My own memories are quite hazy although, naturally, I remember these nature tables as they were constantly present in the classroom even if their appearance and content were changed on a regular basis. There were spring tables, and autumn tables… Sometimes the table was decorated entirely anew (for example at the change of seasons), but even during periods when it stayed the same, small additions could be made. This was the teacher’s creation; the children were not involved, they only saw the finished table. I remember that, at christmas, the table had a christmas theme.

The quote mentions how the ‘four kingdoms of nature’ are incorporated in the nature table during the weeks of advent: minerals, plants, animals, men. The International Association for Early Steiner/Waldorf Early Childhood Education has an article which brushes upon this:

During Advent, we can deepen our relationship to the world around us through recognizing the strength and beauty in all the four kingdoms of the natural world.  The first week is related to the mineral kingdom, the physical foundation for life. The mineral world gives us a fixed stage, a basis for our ever-changing existence. Without the mineral world we would have no ground to stand on. The second week focuses on the plant kingdom from which we receive nourishment from living forces. Earth, rain, light and warmth create a balance of growth and decay. The plant world has life that distinguishes it from the mineral world. It is life itself which human beings share with the plants.  The third week focuses on the kingdom of beasts.  We share our capacity for movement and feelings with the animal kingdom.

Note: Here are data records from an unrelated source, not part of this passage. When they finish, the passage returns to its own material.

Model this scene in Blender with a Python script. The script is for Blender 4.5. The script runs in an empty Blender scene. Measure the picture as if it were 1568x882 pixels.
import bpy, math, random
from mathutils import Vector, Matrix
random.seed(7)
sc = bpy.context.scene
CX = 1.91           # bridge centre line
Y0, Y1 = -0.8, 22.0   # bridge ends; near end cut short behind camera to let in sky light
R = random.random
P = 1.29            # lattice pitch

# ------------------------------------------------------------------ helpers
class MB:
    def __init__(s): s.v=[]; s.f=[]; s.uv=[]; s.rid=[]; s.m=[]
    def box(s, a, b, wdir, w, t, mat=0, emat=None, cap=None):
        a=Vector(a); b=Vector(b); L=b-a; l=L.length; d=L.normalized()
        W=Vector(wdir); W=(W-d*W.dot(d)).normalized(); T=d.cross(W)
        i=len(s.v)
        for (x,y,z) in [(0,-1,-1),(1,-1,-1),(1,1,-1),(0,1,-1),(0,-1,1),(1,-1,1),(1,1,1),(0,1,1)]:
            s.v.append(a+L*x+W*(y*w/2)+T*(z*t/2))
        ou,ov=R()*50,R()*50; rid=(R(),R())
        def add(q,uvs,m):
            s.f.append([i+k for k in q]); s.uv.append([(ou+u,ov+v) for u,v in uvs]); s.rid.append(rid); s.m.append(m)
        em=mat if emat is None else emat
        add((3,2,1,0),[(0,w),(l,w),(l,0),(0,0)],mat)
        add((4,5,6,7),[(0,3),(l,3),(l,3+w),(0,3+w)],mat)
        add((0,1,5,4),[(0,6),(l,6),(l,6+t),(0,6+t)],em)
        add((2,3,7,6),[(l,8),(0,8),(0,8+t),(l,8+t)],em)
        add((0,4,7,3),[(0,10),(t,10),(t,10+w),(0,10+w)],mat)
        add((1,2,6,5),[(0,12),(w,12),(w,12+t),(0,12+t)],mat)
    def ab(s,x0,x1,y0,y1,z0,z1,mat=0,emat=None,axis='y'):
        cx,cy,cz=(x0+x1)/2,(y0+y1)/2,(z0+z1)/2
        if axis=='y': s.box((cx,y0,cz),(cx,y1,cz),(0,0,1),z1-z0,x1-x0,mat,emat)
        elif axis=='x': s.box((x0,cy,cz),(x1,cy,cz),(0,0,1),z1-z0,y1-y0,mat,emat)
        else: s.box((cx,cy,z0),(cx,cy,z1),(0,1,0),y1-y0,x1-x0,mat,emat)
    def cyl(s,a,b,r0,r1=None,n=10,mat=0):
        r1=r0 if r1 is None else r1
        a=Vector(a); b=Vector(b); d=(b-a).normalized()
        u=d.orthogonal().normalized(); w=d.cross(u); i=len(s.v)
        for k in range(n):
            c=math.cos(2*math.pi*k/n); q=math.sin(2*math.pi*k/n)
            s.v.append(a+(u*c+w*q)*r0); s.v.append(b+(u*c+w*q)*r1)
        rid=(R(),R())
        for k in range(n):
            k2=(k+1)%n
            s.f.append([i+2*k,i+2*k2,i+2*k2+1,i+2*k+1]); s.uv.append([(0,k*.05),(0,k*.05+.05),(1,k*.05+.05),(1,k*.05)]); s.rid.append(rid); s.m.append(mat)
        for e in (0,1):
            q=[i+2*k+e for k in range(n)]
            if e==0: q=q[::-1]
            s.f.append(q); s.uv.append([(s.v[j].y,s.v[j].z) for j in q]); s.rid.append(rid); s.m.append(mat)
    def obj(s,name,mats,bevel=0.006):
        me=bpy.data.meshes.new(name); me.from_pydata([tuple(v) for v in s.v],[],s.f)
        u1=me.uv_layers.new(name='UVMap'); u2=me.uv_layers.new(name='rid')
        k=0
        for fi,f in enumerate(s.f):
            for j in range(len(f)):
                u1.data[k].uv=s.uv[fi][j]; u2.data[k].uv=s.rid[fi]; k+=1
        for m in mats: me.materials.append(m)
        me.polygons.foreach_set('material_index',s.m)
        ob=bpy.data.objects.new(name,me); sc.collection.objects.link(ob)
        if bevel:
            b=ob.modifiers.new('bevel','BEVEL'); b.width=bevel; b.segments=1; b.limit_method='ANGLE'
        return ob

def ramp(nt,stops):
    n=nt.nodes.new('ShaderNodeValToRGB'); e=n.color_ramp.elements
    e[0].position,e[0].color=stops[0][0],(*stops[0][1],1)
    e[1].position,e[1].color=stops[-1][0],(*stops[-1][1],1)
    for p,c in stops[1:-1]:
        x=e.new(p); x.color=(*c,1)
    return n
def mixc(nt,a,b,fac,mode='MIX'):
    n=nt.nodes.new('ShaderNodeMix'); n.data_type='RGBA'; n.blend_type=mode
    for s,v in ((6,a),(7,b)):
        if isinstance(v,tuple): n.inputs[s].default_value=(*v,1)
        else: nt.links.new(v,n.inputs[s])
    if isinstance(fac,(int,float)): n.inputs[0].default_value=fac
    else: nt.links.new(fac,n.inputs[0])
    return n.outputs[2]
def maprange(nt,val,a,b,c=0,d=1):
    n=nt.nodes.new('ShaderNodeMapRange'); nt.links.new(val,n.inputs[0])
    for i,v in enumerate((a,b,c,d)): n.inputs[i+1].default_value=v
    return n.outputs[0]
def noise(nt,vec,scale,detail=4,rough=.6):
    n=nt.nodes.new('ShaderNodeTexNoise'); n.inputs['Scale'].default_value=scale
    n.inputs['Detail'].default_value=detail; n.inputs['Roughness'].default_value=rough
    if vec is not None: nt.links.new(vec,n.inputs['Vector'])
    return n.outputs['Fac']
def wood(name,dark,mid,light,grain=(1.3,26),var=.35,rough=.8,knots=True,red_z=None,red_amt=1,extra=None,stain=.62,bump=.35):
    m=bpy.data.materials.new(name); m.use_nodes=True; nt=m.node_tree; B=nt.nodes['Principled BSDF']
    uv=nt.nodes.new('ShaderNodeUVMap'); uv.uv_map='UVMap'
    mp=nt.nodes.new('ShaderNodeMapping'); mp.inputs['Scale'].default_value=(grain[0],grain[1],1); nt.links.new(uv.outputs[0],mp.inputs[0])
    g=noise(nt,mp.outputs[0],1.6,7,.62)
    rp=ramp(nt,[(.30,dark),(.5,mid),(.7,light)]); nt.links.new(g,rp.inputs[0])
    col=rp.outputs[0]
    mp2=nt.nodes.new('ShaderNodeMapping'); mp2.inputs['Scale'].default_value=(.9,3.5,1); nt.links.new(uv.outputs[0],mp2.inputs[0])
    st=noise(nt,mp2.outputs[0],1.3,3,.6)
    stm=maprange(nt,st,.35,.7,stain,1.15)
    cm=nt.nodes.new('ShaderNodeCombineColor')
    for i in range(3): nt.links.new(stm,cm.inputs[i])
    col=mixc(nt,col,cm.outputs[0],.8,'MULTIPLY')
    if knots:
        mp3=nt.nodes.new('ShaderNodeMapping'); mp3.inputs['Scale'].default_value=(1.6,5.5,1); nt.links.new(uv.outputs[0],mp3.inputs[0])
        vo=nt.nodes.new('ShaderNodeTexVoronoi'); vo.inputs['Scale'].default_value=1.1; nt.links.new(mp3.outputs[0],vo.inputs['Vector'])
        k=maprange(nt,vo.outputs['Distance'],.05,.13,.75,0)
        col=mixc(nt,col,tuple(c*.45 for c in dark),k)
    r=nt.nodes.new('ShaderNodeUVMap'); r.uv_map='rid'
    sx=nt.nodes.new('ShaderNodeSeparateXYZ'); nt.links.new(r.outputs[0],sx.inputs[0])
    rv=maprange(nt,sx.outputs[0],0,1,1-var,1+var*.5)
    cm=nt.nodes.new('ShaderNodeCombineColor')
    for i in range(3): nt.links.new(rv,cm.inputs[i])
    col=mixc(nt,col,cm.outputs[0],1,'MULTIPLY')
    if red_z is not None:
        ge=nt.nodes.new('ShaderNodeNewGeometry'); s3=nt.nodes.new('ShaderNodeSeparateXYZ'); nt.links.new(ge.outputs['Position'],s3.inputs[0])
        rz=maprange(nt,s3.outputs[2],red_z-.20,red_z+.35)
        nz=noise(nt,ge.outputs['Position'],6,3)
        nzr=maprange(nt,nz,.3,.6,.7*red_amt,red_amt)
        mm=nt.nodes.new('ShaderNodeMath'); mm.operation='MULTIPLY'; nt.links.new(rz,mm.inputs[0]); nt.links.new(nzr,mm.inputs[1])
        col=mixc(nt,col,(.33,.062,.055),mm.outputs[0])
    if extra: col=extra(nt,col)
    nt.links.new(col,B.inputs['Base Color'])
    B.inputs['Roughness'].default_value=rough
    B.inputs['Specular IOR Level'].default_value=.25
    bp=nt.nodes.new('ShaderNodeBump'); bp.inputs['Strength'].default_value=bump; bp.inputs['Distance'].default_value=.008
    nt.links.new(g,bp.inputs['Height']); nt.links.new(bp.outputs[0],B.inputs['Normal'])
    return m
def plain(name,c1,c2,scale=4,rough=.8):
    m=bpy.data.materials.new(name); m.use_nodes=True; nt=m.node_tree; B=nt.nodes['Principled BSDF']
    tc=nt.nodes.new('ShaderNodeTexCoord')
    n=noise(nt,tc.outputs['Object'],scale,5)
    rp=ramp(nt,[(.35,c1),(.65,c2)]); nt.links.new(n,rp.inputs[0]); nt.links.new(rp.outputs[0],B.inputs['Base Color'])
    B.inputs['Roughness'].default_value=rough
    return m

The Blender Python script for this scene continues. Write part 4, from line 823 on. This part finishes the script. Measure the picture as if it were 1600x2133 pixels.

In this week of Advent we are reminded of our relationship with the birds, beasts and other members of the animal kingdom and how they reflect our most basic soul states. The fourth week of Advent speaks of the human being. All the kingdoms of nature contribute to our existence. We all have mineral, plant and animal aspects surrounding and supporting the flame of our individual human spirit, this flame that is the essence of what it is to be human. […] I also add something of the particular kingdom of nature addressed to the advent nature table. Perhaps a crystal or shell is added each day of that week, then the next week, a rose bud each day, then a small wooden animal or feather.

This is a way of thinking about the four weeks of advent that is probably quite unique to waldorf!